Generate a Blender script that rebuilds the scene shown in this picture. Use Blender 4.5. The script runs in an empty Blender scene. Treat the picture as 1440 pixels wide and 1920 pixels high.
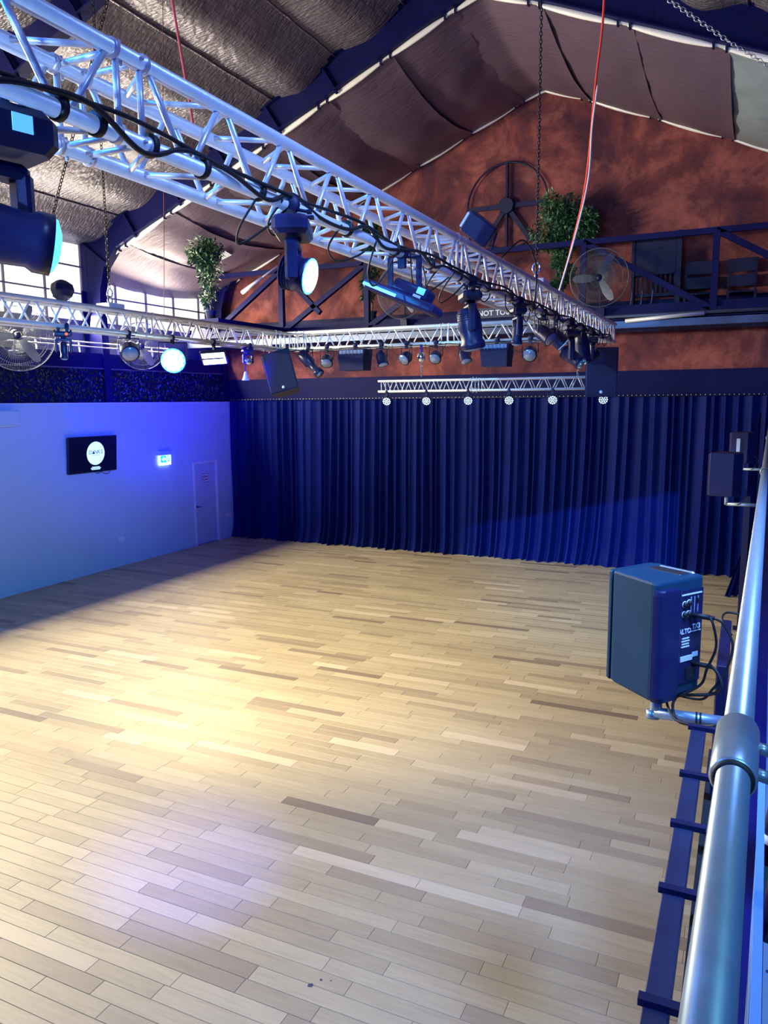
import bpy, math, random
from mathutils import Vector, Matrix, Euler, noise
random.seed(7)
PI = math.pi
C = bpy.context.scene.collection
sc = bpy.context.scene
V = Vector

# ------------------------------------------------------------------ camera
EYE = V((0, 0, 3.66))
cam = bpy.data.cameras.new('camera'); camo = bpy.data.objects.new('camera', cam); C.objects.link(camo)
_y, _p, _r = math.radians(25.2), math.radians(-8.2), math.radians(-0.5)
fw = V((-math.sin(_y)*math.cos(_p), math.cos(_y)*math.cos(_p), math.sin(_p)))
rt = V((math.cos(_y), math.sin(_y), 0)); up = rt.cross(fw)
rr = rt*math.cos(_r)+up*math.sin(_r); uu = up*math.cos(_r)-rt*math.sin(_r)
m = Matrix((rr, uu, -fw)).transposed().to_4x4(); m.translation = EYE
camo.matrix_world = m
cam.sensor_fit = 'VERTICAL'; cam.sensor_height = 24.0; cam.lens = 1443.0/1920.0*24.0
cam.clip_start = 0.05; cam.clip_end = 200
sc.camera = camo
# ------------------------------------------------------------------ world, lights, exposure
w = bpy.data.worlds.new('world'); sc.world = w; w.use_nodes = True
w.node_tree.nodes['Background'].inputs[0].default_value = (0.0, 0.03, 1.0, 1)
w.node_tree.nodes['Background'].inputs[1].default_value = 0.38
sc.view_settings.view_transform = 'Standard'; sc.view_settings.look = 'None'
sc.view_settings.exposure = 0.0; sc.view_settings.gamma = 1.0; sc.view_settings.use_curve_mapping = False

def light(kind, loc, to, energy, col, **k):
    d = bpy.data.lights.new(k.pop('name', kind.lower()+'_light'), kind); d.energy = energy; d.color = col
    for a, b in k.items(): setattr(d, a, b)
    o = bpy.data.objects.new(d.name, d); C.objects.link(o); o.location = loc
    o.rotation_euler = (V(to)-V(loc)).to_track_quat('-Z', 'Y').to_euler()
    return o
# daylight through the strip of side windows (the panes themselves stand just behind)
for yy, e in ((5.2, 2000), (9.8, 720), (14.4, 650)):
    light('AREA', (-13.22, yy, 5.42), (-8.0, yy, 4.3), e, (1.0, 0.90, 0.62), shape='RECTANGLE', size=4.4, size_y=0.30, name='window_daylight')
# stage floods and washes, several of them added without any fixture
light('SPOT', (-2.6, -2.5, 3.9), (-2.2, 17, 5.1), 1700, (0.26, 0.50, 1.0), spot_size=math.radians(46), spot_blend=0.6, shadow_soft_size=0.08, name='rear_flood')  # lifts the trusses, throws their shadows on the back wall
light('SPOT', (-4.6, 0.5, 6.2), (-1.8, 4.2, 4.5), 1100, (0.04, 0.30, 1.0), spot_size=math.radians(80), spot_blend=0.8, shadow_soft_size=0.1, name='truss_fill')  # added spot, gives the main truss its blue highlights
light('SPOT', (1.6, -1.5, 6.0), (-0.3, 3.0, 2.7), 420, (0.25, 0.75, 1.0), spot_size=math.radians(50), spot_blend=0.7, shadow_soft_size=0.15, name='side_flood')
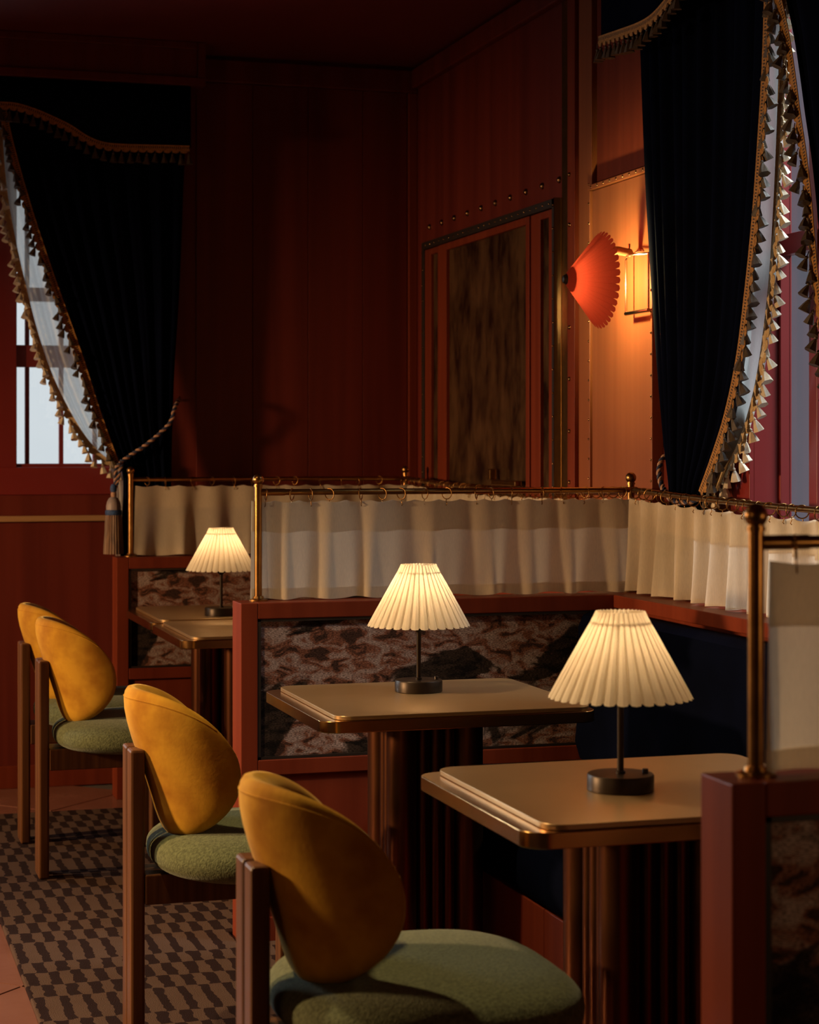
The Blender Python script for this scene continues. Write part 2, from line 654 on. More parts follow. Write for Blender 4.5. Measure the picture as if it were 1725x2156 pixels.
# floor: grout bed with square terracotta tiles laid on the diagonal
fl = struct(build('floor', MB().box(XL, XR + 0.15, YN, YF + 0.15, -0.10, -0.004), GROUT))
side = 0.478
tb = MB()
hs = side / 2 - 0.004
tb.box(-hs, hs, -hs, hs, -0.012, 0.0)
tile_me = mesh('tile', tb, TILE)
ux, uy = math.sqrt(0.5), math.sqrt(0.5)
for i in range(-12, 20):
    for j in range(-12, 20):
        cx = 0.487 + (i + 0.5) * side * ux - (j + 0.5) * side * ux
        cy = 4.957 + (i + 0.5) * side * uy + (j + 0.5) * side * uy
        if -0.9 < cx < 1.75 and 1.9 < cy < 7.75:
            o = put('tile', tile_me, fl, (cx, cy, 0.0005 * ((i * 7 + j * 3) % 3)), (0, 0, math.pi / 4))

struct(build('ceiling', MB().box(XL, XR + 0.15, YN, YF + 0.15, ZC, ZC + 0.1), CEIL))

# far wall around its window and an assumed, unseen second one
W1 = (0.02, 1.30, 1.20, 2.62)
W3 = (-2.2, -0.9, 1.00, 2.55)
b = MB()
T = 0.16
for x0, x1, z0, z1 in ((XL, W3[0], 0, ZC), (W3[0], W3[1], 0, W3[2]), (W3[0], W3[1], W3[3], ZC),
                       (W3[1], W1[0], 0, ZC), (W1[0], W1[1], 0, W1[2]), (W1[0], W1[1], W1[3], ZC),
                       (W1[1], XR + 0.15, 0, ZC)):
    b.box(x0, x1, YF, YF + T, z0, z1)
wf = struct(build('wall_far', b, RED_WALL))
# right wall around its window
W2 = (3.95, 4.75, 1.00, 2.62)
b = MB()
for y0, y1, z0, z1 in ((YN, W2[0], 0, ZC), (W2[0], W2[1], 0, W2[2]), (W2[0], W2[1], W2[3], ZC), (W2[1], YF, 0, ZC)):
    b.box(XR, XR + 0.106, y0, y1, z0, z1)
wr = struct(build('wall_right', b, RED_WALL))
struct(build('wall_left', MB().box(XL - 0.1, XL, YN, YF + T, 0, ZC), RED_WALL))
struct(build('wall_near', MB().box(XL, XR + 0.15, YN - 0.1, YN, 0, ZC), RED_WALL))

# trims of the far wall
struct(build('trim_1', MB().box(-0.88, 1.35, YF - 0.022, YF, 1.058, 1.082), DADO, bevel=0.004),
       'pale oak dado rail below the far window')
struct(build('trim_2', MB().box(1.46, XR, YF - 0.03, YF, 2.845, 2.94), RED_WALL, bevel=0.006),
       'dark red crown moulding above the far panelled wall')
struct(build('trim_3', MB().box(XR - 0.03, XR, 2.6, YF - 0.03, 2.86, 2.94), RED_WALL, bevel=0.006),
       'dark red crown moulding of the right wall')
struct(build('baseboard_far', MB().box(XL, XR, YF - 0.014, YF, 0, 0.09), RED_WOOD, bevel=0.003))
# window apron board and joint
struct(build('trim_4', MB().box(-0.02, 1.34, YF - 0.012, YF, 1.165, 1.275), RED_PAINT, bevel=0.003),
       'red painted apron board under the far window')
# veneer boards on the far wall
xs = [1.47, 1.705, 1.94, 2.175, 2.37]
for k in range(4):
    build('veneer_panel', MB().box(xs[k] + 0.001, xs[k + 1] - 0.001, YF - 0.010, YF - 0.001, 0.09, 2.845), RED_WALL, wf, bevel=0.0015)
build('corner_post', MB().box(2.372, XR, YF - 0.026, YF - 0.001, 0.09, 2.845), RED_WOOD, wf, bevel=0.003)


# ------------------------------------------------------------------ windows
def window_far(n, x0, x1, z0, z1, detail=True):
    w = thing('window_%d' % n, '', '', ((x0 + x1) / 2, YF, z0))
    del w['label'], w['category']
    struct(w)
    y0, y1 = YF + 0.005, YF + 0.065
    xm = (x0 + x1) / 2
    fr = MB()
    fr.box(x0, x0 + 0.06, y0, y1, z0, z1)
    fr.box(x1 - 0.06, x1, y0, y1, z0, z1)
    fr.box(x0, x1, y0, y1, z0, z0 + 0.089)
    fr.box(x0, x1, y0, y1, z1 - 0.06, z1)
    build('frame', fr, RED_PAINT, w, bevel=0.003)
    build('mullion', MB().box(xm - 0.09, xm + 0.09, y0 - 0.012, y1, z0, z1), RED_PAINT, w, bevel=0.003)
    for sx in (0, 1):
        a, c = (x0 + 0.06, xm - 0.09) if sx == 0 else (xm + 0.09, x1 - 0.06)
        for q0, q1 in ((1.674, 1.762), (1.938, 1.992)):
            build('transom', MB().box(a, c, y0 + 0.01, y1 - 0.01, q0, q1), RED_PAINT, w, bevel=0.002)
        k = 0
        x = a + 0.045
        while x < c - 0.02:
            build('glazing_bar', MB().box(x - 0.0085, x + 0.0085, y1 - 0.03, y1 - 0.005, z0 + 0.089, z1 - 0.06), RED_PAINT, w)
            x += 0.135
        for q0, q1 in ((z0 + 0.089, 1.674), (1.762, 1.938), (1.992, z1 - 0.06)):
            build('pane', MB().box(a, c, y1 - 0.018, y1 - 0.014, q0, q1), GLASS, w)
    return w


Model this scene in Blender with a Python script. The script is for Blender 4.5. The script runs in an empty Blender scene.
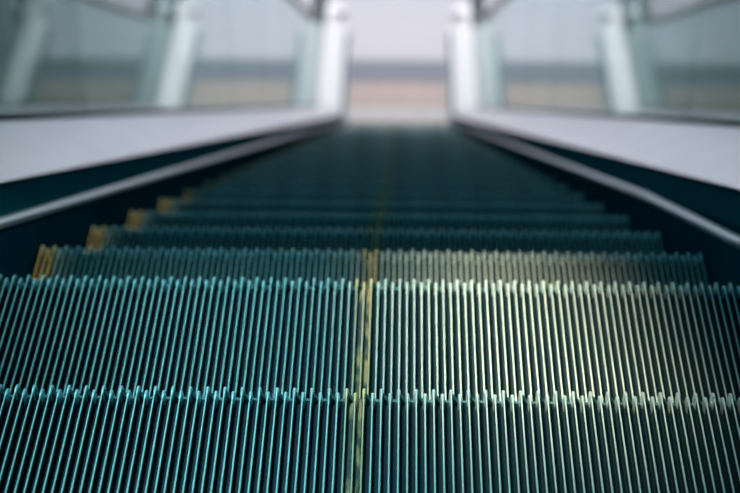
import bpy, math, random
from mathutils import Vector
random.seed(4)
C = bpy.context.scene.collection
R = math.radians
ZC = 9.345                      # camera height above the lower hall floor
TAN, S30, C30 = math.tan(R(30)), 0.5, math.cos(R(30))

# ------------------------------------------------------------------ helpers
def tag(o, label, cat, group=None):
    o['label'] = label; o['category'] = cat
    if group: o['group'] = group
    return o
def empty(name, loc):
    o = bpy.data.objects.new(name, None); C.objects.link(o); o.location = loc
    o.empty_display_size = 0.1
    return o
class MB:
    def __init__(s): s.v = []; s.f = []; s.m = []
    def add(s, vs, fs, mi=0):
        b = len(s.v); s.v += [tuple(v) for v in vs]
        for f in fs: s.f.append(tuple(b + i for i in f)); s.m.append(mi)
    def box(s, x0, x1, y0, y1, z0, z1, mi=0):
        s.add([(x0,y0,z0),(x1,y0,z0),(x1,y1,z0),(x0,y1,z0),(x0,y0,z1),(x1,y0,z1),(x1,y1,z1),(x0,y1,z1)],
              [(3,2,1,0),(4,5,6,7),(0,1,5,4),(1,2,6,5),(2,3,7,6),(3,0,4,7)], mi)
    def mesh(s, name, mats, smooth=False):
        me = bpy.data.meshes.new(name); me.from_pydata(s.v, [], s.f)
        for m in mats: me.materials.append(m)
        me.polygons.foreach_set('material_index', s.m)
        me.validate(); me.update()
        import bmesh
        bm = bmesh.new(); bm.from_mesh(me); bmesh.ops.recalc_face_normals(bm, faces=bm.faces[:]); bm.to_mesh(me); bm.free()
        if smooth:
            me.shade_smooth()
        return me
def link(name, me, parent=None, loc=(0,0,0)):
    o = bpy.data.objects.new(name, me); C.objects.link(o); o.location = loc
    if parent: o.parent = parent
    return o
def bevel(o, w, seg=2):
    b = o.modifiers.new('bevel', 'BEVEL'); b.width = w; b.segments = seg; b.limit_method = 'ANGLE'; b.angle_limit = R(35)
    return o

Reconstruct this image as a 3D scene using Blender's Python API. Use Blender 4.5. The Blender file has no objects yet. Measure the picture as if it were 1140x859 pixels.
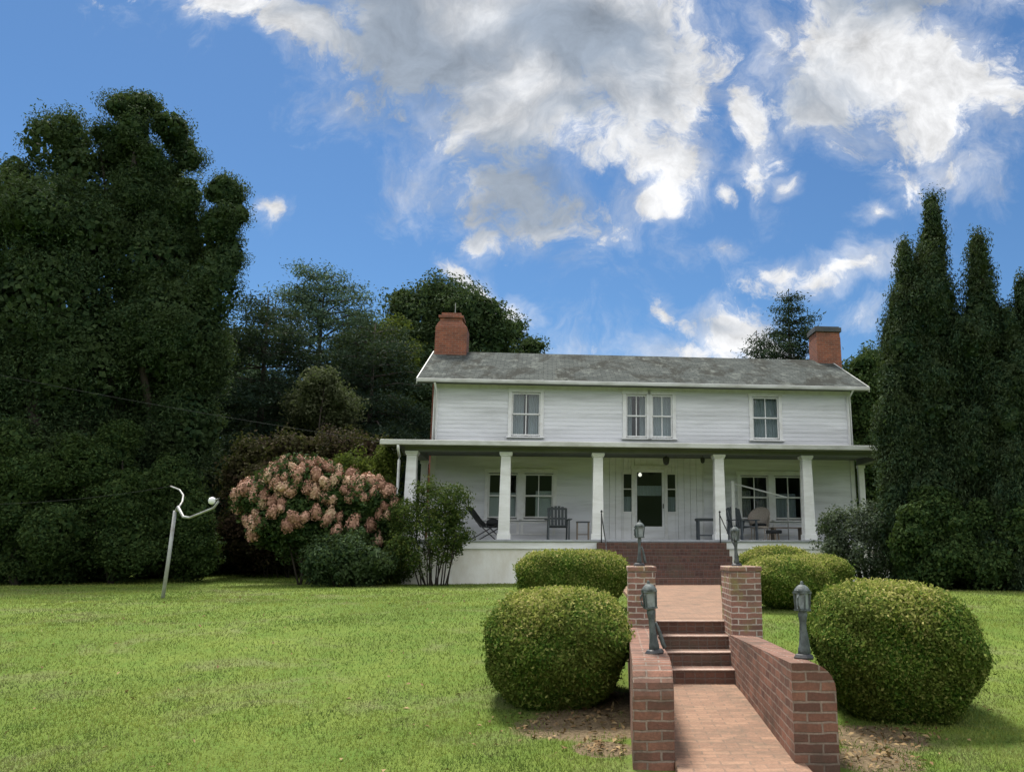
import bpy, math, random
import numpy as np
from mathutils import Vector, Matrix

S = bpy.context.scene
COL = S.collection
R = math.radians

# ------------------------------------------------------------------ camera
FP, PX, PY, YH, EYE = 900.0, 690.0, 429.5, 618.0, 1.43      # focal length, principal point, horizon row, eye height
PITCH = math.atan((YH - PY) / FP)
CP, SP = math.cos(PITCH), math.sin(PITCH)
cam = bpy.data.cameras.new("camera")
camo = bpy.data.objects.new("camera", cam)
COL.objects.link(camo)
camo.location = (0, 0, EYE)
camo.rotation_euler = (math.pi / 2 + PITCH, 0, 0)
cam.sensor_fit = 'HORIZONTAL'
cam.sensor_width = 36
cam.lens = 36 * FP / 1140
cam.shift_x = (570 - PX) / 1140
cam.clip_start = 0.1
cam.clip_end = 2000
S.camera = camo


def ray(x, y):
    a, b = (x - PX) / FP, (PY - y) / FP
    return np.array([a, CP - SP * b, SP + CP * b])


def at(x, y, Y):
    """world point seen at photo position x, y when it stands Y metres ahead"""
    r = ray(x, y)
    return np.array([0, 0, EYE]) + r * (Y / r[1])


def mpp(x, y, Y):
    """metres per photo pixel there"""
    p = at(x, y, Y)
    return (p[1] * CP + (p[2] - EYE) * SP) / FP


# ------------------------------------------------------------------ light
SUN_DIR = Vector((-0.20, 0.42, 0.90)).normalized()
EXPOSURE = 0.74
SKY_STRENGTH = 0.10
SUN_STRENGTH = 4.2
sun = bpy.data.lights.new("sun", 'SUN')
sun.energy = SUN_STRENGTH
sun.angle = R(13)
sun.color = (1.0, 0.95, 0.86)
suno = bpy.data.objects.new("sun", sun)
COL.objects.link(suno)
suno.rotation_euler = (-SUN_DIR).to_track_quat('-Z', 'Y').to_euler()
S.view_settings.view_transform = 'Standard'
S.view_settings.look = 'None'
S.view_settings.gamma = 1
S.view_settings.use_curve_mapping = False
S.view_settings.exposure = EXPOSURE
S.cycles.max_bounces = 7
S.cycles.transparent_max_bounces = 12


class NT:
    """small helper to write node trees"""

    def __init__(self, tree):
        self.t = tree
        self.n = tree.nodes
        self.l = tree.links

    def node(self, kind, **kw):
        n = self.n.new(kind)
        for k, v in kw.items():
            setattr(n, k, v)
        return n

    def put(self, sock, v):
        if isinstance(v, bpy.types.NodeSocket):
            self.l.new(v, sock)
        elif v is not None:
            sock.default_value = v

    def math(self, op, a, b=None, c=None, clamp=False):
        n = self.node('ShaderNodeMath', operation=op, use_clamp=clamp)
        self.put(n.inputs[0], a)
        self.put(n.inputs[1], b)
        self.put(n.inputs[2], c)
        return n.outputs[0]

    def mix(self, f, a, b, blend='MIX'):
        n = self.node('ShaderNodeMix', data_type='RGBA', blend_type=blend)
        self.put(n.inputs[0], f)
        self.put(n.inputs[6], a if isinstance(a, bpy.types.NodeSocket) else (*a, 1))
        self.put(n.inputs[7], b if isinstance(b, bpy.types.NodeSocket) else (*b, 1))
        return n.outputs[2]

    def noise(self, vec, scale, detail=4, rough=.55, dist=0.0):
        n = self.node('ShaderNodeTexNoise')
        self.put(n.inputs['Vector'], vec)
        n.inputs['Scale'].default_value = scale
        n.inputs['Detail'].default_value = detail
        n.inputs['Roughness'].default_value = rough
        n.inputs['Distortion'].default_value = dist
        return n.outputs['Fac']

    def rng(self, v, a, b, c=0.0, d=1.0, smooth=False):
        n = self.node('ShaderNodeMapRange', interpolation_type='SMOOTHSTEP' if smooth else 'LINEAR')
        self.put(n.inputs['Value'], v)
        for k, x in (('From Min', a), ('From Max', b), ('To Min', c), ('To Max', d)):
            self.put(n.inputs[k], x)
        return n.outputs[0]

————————

◆ What this task involves ◆
Look through the data above. Copy every line with the string "Measure" in it.

◆ Final result ◆
The Blender Python script for this scene continues. Write part 2, from line 654 on. More parts follow. Write for Blender 4.5. Measure the picture as if it were 1725x2156 pixels.
Reconstruct this image as a 3D scene using Blender's Python API. Use Blender 4.5. The Blender file has no objects yet. Measure the picture as if it were 1140x859 pixels.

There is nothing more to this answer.